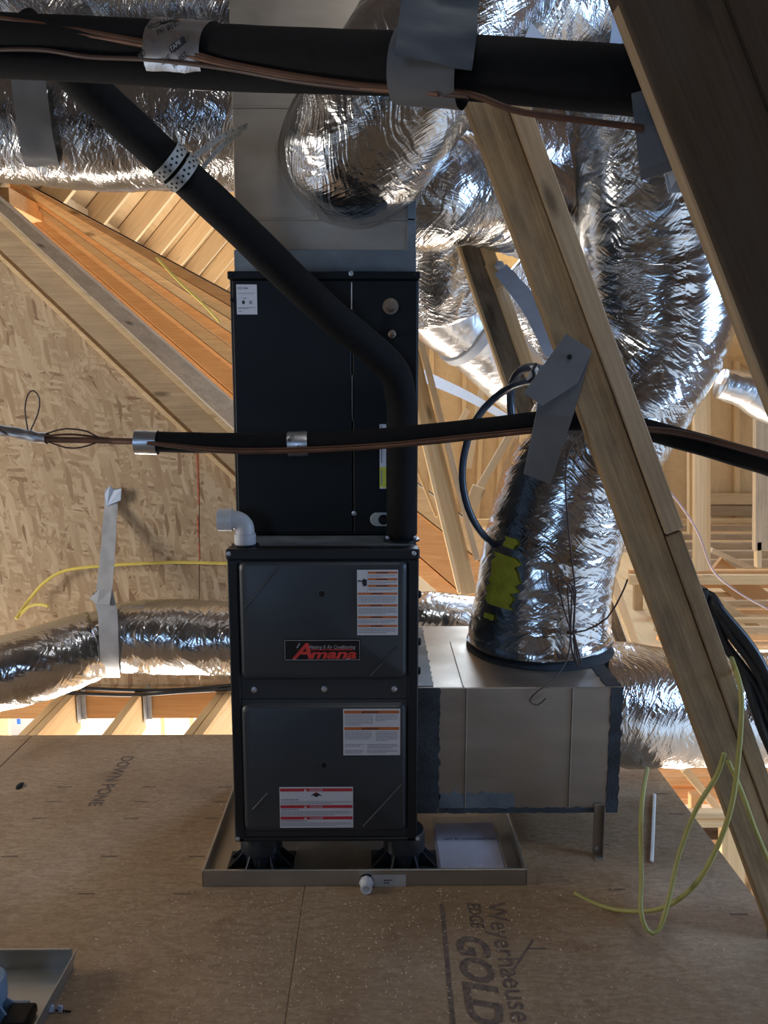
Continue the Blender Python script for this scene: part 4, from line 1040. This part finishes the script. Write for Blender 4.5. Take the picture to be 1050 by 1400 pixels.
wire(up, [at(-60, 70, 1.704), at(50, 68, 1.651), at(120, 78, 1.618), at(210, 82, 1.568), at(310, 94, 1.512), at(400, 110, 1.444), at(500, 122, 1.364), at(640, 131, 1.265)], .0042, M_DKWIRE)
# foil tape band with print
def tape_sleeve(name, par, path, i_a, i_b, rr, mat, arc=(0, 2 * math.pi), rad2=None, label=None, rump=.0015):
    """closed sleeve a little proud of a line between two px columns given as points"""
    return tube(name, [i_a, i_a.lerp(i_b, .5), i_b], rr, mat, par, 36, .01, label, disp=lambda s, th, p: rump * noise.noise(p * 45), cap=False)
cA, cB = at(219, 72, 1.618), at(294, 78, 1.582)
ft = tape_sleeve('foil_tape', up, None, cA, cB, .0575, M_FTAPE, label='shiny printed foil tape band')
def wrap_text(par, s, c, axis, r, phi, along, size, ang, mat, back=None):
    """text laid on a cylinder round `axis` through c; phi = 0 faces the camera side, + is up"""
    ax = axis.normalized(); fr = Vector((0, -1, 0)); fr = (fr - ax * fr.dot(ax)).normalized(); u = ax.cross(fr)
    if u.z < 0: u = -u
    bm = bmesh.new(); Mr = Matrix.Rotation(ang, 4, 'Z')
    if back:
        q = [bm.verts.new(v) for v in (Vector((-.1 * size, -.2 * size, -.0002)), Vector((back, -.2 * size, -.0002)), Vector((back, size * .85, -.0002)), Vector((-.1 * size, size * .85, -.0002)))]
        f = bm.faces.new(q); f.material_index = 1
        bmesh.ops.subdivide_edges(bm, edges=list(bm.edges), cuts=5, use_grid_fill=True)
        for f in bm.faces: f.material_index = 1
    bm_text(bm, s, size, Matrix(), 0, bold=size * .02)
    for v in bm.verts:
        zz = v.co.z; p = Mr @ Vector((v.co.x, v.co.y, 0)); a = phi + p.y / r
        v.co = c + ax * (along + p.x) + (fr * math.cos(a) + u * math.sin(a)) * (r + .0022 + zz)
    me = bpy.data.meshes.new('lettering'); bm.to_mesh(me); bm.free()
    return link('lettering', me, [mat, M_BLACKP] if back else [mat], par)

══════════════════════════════

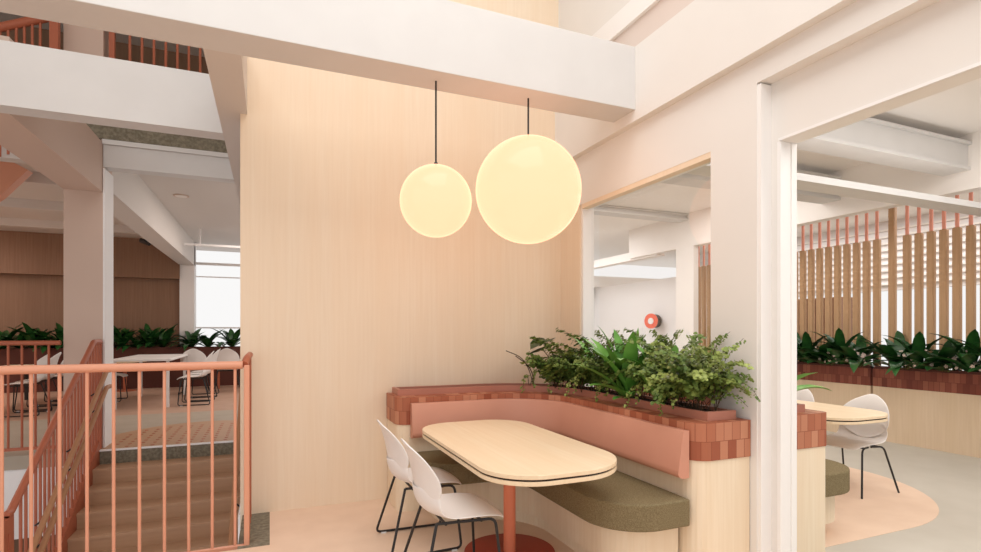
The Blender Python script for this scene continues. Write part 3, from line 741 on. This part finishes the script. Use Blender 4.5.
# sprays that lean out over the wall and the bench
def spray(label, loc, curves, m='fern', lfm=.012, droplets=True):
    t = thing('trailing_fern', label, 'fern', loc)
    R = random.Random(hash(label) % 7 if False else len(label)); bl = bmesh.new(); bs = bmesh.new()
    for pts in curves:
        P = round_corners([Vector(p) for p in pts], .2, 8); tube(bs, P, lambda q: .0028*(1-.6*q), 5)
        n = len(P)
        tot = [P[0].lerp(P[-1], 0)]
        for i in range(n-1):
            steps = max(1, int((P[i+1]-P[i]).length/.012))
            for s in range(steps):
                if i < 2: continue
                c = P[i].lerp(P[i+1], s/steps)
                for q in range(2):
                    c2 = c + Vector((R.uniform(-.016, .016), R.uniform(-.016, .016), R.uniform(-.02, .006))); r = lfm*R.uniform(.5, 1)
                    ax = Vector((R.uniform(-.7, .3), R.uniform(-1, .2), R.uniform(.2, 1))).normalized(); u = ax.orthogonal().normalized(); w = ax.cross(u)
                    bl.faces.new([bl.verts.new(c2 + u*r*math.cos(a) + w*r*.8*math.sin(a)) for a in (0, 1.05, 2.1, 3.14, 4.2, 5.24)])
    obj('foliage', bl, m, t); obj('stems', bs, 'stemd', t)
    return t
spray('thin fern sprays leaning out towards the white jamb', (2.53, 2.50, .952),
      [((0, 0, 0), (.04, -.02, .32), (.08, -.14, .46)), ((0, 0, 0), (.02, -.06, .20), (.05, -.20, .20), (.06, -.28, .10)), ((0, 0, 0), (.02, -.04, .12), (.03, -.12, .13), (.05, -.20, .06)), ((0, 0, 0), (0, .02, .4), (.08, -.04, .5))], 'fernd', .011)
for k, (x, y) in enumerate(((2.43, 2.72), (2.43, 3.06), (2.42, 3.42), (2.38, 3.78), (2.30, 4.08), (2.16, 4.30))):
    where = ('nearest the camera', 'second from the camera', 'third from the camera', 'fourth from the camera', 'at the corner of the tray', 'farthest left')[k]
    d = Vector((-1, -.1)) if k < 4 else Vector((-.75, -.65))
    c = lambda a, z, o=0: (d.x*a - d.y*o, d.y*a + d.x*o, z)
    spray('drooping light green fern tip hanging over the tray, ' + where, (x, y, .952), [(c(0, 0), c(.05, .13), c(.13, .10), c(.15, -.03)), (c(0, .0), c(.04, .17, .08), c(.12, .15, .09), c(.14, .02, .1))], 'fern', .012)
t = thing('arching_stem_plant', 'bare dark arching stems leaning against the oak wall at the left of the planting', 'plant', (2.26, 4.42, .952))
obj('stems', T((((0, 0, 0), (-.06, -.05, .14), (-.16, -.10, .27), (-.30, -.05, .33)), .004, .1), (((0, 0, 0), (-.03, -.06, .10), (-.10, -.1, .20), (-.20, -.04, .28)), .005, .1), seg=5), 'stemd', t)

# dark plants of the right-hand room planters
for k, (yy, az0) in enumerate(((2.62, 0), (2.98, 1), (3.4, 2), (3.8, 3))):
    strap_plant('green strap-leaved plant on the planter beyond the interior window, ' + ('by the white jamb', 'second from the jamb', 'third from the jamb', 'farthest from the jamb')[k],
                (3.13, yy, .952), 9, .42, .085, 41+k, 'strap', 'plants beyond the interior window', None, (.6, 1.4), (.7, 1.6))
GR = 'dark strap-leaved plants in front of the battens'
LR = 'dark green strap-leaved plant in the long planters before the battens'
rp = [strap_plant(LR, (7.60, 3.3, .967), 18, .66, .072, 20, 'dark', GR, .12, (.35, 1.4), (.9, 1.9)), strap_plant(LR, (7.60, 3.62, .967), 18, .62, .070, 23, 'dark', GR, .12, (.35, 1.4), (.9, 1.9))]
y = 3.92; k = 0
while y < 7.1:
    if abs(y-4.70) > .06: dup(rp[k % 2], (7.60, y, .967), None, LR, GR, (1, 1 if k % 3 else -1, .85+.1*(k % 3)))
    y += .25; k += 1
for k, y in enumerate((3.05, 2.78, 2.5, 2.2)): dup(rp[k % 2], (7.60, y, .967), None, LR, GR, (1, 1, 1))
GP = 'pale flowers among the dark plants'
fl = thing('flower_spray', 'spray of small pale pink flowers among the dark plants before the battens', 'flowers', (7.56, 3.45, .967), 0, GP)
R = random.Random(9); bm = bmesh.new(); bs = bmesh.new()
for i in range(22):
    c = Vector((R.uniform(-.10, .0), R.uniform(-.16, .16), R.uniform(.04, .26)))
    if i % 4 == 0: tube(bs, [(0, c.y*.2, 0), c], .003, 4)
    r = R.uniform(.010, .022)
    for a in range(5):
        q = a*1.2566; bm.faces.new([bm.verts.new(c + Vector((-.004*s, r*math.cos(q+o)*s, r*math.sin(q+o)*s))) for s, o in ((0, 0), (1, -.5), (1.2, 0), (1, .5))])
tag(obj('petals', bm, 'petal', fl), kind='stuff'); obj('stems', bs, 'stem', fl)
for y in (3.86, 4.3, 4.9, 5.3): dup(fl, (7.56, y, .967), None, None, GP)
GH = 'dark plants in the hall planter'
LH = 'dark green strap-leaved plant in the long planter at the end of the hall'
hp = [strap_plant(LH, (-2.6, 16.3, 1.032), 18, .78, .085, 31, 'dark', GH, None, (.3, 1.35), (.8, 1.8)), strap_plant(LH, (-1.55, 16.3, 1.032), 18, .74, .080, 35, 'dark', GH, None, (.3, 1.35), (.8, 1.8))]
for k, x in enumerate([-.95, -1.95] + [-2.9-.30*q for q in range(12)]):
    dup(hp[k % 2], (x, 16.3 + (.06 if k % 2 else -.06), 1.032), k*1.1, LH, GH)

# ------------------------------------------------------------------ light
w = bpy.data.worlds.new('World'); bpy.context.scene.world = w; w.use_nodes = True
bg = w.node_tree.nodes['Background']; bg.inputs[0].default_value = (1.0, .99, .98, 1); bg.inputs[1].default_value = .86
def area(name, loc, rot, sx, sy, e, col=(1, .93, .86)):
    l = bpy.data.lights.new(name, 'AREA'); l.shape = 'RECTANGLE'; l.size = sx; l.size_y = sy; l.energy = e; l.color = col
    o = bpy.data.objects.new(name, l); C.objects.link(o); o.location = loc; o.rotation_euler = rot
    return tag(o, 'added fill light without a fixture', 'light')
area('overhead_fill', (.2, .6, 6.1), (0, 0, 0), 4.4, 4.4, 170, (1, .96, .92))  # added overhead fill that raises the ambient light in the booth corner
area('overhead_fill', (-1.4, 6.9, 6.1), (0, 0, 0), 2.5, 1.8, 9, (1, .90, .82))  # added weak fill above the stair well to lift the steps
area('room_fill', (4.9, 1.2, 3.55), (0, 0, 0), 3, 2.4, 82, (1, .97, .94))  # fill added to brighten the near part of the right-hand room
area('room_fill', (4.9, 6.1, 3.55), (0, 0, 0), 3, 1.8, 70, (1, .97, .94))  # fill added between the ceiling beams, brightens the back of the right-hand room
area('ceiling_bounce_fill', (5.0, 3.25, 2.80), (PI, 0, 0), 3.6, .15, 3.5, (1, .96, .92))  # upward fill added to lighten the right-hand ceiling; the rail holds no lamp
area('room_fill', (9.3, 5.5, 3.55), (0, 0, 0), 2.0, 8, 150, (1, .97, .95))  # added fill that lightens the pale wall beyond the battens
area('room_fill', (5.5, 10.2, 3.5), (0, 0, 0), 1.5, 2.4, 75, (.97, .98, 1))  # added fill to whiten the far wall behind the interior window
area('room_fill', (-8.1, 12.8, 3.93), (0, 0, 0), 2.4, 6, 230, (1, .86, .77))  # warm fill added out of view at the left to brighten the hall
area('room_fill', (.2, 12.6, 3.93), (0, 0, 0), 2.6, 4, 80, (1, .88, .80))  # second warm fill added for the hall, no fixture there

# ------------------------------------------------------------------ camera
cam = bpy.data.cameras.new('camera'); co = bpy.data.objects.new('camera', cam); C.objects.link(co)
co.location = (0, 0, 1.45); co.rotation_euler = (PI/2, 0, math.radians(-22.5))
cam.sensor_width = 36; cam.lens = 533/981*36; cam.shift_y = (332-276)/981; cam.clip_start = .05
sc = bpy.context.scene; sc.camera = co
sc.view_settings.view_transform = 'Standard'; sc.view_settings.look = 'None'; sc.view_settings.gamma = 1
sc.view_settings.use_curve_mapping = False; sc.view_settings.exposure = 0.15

══════════════════════════════

◆ **Written request**
Each line that contains the string "this" counts once; report how many such lines the entries have, giving only the number.

◆ **Response**
2